■ PROVIDED MATERIAL:
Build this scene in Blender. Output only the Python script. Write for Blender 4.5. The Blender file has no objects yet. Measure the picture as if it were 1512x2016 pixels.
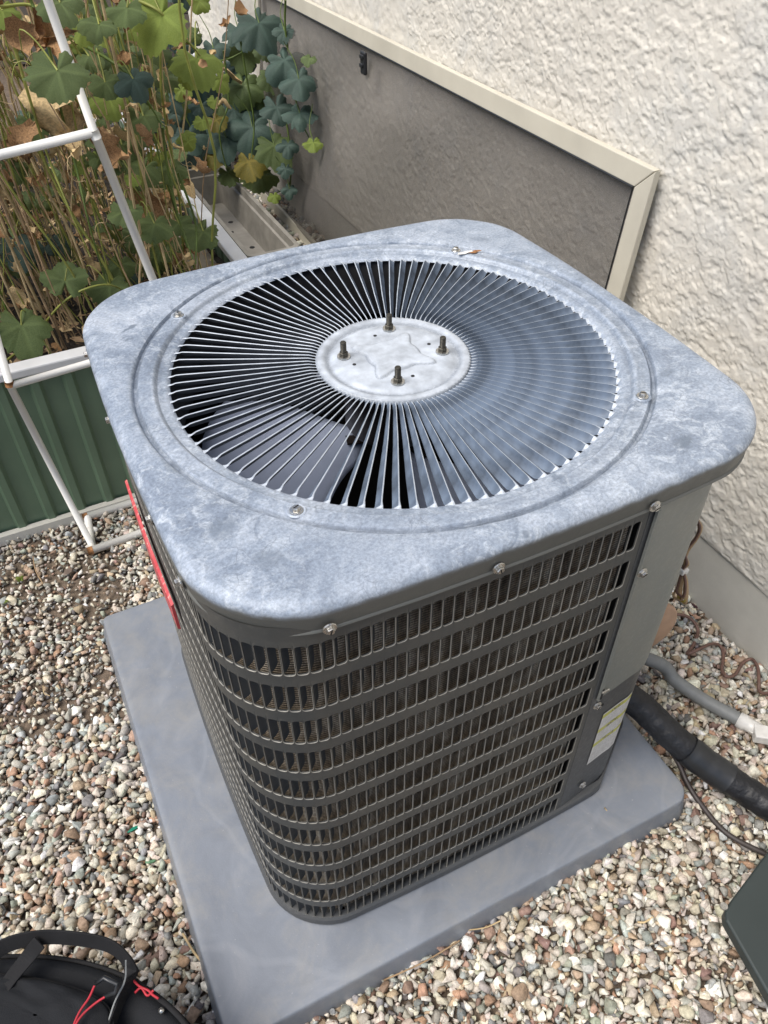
import bpy, bmesh, math, random
import numpy as np
from mathutils import Vector, Matrix, noise as mnoise, Euler
R = math.radians
S = bpy.context.scene
C = S.collection
rnd = random.Random(7)
nrs = np.random.RandomState(11)

# ------------------------------------------------------------------ camera, sky, sun, exposure
CAMP = Vector((-0.4256, -0.8455, 1.4083)); CAMR = (0.8160, 0.0082, -0.4578); FPX = 1540.6
cd = bpy.data.cameras.new('camera'); cam = bpy.data.objects.new('camera', cd); C.objects.link(cam)
cam.location = CAMP; cam.rotation_euler = CAMR
cd.sensor_fit = 'VERTICAL'; cd.sensor_height = 36.0; cd.lens = FPX / 2016 * 36.0
cd.clip_start = .02; cd.clip_end = 3000
S.camera = cam
SUN_EL, SUN_AZ = R(60), R(184)      # azimuth measured from +x, counter-clockwise
w = bpy.data.worlds.new('World'); S.world = w; w.use_nodes = True
nt = w.node_tree; sky = nt.nodes.new('ShaderNodeTexSky'); sky.sky_type = 'NISHITA'; sky.sun_disc = False
sky.sun_elevation = SUN_EL; sky.sun_rotation = R(90) - SUN_AZ
sky.air_density = 1.0; sky.dust_density = 2.5; sky.ozone_density = 1.0
bg = nt.nodes['Background']; nt.links.new(sky.outputs[0], bg.inputs[0]); bg.inputs[1].default_value = .10
sl = bpy.data.lights.new('sun', 'SUN'); sl.energy = 2.4; sl.angle = R(42); sl.color = (1, .95, .87)
so = bpy.data.objects.new('sun', sl); C.objects.link(so)
so.rotation_euler = Vector((math.cos(SUN_AZ) * math.cos(SUN_EL), math.sin(SUN_AZ) * math.cos(SUN_EL), math.sin(SUN_EL))).to_track_quat('Z', 'Y').to_euler()
S.view_settings.view_transform = 'Standard'; S.view_settings.look = 'None'
S.view_settings.gamma = 1; S.view_settings.use_curve_mapping = False
S.view_settings.exposure = 0.66

# ------------------------------------------------------------------ helpers
CAMM = Euler(CAMR).to_matrix()
def at(u, v, ax, c):
    "the point where the line of sight through a pixel of the 1512x2016 photograph meets the plane axis=c"
    d = CAMM @ Vector(((u - 756) / FPX, -(v - 1008) / FPX, -1)); t = (c - CAMP[ax]) / d[ax]
    return CAMP + d * t

def link(name, me, parent=None, mats=None, smooth=False, loc=None):
    if mats is not None:
        for m in (mats if isinstance(mats, (list, tuple)) else [mats]): me.materials.append(m)
    if smooth: me.polygons.foreach_set('use_smooth', [True] * len(me.polygons))
    o = bpy.data.objects.new(name, me); C.objects.link(o)
    if parent: o.parent = parent
    if loc is not None: o.location = loc
    return o
def tag(o, label=None, cat=None, group=None, kind=None):
    if label: o['label'] = label
    if cat: o['category'] = cat
    if group: o['group'] = group
    if kind: o['kind'] = kind
    return o
def empty(name, label, cat, group=None, loc=(0, 0, 0), rot=(0, 0, 0)):
    o = bpy.data.objects.new(name, None); o.empty_display_size = .05; C.objects.link(o)
    o.location = loc; o.rotation_euler = rot; return tag(o, label, cat, group)

class MB:
    def __init__(s): s.v = []; s.f = []; s.m = []
    def add(s, vs, fs, mi=0):
        n = len(s.v); s.v.extend([tuple(p) for p in vs]); s.f.extend([tuple(i + n for i in f) for f in fs]); s.m.extend([mi] * len(fs)); return s
    def grid(s, P, closed_u=False, closed_v=False, mi=0):
        nu, nv = len(P), len(P[0]); fs = []
        for i in range(nu if closed_u else nu - 1):
            for j in range(nv if closed_v else nv - 1):
                i2, j2 = (i + 1) % nu, (j + 1) % nv
                fs.append((i * nv + j, i2 * nv + j, i2 * nv + j2, i * nv + j2))
        s.add([p for r in P for p in r], fs, mi); return s
    def box(s, c, d, mi=0, M=None):
        x, y, z = [k / 2 for k in d]
        vs = [Vector((a * x, b * y, e * z)) for a in (-1, 1) for b in (-1, 1) for e in (-1, 1)]
        if M is not None: vs = [M @ q for q in vs]
        vs = [q + Vector(c) for q in vs]
        s.add(vs, [(0, 1, 3, 2), (4, 6, 7, 5), (0, 4, 5, 1), (2, 3, 7, 6), (0, 2, 6, 4), (1, 5, 7, 3)], mi); return s
    def tube(s, pts, r, n=8, cap=True, mi=0, flat=1.0, up=None):
        pts = [Vector(p) for p in pts]; P = []; prev = None
        for i, p in enumerate(pts):
            t = (pts[min(i + 1, len(pts) - 1)] - pts[max(i - 1, 0)]); t = t.normalized() if t.length > 1e-9 else Vector((0, 0, 1))
            if prev is None:
                a = Vector(up) if up is not None else (Vector((0, 0, 1)) if abs(t.z) < .9 else Vector((1, 0, 0)))
            else: a = prev
            a = a - t * a.dot(t)
            if a.length < 1e-5: a = t.orthogonal()
            a.normalize(); prev = a
            b = t.cross(a); rr = r[i] if hasattr(r, '__len__') else r
            P.append([p + a * math.cos(2 * math.pi * k / n) * rr * flat + b * math.sin(2 * math.pi * k / n) * rr for k in range(n)])
        n0 = len(s.v); s.grid(P, False, True, mi)
        if cap:
            L = len(P); s.f.append(tuple(n0 + k for k in range(n))[::-1]); s.m.append(mi)
            s.f.append(tuple(n0 + (L - 1) * n + k for k in range(n))); s.m.append(mi)
        return s
    def lathe(s, prof, n=32, c=(0, 0, 0), mi=0):
        s.grid([[(c[0] + r * math.cos(2 * math.pi * i / n), c[1] + r * math.sin(2 * math.pi * i / n), c[2] + z) for r, z in prof] for i in range(n)], True, False, mi); return s
    def mesh(s, name):
        me = bpy.data.meshes.new(name); me.from_pydata(s.v, [], s.f)
        if any(s.m): me.polygons.foreach_set('material_index', s.m)
        me.update(); return me
    def build(s, name, mat, parent=None, smooth=False, loc=None):
        return link(name, s.mesh(name), parent, mat, smooth, loc)
def bevel(o, wd, seg=2, ang=35):
    bm = bmesh.new(); bm.from_mesh(o.data)
    bmesh.ops.recalc_face_normals(bm, faces=bm.faces)
    es = [e for e in bm.edges if len(e.link_faces) == 2 and e.calc_face_angle(0) > R(ang)]
    bmesh.ops.bevel(bm, geom=es, offset=wd, segments=seg, affect='EDGES', profile=.5, clamp_overlap=True)
    bm.to_mesh(o.data); bm.free(); return o
def fixn(o):
    bm = bmesh.new(); bm.from_mesh(o.data); bmesh.ops.recalc_face_normals(bm, faces=bm.faces); bm.to_mesh(o.data); bm.free(); return o
def autosmooth(o, ang=35):
    me = o.data; me.polygons.foreach_set('use_smooth', [True] * len(me.polygons))
    bm = bmesh.new(); bm.from_mesh(me)
    for e in bm.edges: e.smooth = not (len(e.link_faces) == 2 and e.calc_face_angle(0) > R(ang))
    bm.to_mesh(me); bm.free(); return o
def spline(pts, n=8):
    pts = [Vector(p) for p in pts]; out = []
    P = [pts[0] * 2 - pts[1]] + pts + [pts[-1] * 2 - pts[-2]]
    for i in range(1, len(P) - 2):
        a, b, c, d = P[i - 1:i + 3]
        for k in range(n):
            t = k / n
            out.append(.5 * ((2 * b) + (c - a) * t + (2 * a - 5 * b + 4 * c - d) * t * t + (3 * b - a - 3 * c + d) * t ** 3))
    out.append(pts[-1]); return out

# ------------------------------------------------------------------ materials
class NT:
    def __init__(s, name):
        s.mat = bpy.data.materials.new(name); s.mat.use_nodes = True; s.t = s.mat.node_tree; s.b = s.t.nodes['Principled BSDF']
        s.out = s.t.nodes['Material Output']; s._o = None
    def n(s, ty, **kw):
        x = s.t.nodes.new(ty)
        for k, v in kw.items(): setattr(x, k, v)
        return x
    def l(s, a, b): s.t.links.new(a, b); return s
    def co(s, kind='Object'):
        if s._o is None: s._o = s.n('ShaderNodeTexCoord')
        return s._o.outputs[kind]
    def noise(s, scale, detail=4, rough=.55, vec=None, stretch=None, dist=0):
        x = s.n('ShaderNodeTexNoise'); x.inputs['Scale'].default_value = scale; x.inputs['Detail'].default_value = detail
        x.inputs['Roughness'].default_value = rough; x.inputs['Distortion'].default_value = dist
        v = vec or s.co()
        if stretch:
            m = s.n('ShaderNodeMapping'); m.inputs['Scale'].default_value = stretch; s.l(v, m.inputs[0]); v = m.outputs[0]
        s.l(v, x.inputs['Vector']); return x.outputs['Fac']
    def ramp(s, f, stops, interp='LINEAR'):
        x = s.n('ShaderNodeValToRGB'); x.color_ramp.interpolation = interp; e = x.color_ramp.elements
        while len(e) < len(stops): e.new(.5)
        for k, (p, c) in enumerate(stops):
            e[k].position = p; e[k].color = (c[0], c[1], c[2], 1) if hasattr(c, '__len__') else (c, c, c, 1)
        s.l(f, x.inputs[0]); return x.outputs[0]
    def mix(s, f, a, b, mode='MIX'):
        x = s.n('ShaderNodeMix', data_type='RGBA', blend_type=mode)
        for sock, v in ((x.inputs[0], f), (x.inputs[6], a), (x.inputs[7], b)):
            if hasattr(v, 'links'): s.l(v, sock)
            elif hasattr(v, '__len__'): sock.default_value = (v[0], v[1], v[2], 1)
            else: sock.default_value = v
        return x.outputs[2]
    def math(s, op, a, b=0, c=None):
        x = s.n('ShaderNodeMath', operation=op)
        for i, v in enumerate((a, b) if c is None else (a, b, c)):
            if hasattr(v, 'links'): s.l(v, x.inputs[i])
            else: x.inputs[i].default_value = v
        return x.outputs[0]
    def bump(s, h, strength=.5, dist=.002, prev=None):
        x = s.n('ShaderNodeBump'); x.inputs['Strength'].default_value = strength; x.inputs['Distance'].default_value = dist
        s.l(h, x.inputs['Height'])
        if prev: s.l(prev, x.inputs['Normal'])
        s.l(x.outputs[0], s.b.inputs['Normal']); return x.outputs[0]
    def set(s, color=None, rough=None, metal=None, **kw):
        for k, v in (('Base Color', color), ('Roughness', rough), ('Metallic', metal)):
            if v is None: continue
            if hasattr(v, 'links'): s.l(v, s.b.inputs[k])
            elif hasattr(v, '__len__'): s.b.inputs[k].default_value = (v[0], v[1], v[2], 1)
            else: s.b.inputs[k].default_value = v
        for k, v in kw.items(): s.b.inputs[k.replace('_', ' ')].default_value = v
        return s
def simple(name, col, rough=.5, metal=0, var=.15, scale=30, bump=0, bscale=200, bdist=.001):
    m = NT(name); f = m.noise(scale, 5)
    lo = [c * (1 - var) for c in col]; hi = [min(1, c * (1 + var)) for c in col]
    m.set(m.ramp(f, [(.3, lo), (.7, hi)]), m.ramp(m.noise(scale * 2.3, 3), [(.3, max(0, rough - .08)), (.7, min(1, rough + .1))]), metal)
    if bump: m.bump(m.noise(bscale, 4), bump, bdist)
    return m.mat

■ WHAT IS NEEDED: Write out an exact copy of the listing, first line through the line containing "nrs = np.random.RandomState(11)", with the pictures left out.

■ ANSWER:
Build this scene in Blender. Output only the Python script. Write for Blender 4.5. The Blender file has no objects yet. Measure the picture as if it were 1512x2016 pixels.
import bpy, bmesh, math, random
import numpy as np
from mathutils import Vector, Matrix, noise as mnoise, Euler
R = math.radians
S = bpy.context.scene
C = S.collection
rnd = random.Random(7)
nrs = np.random.RandomState(11)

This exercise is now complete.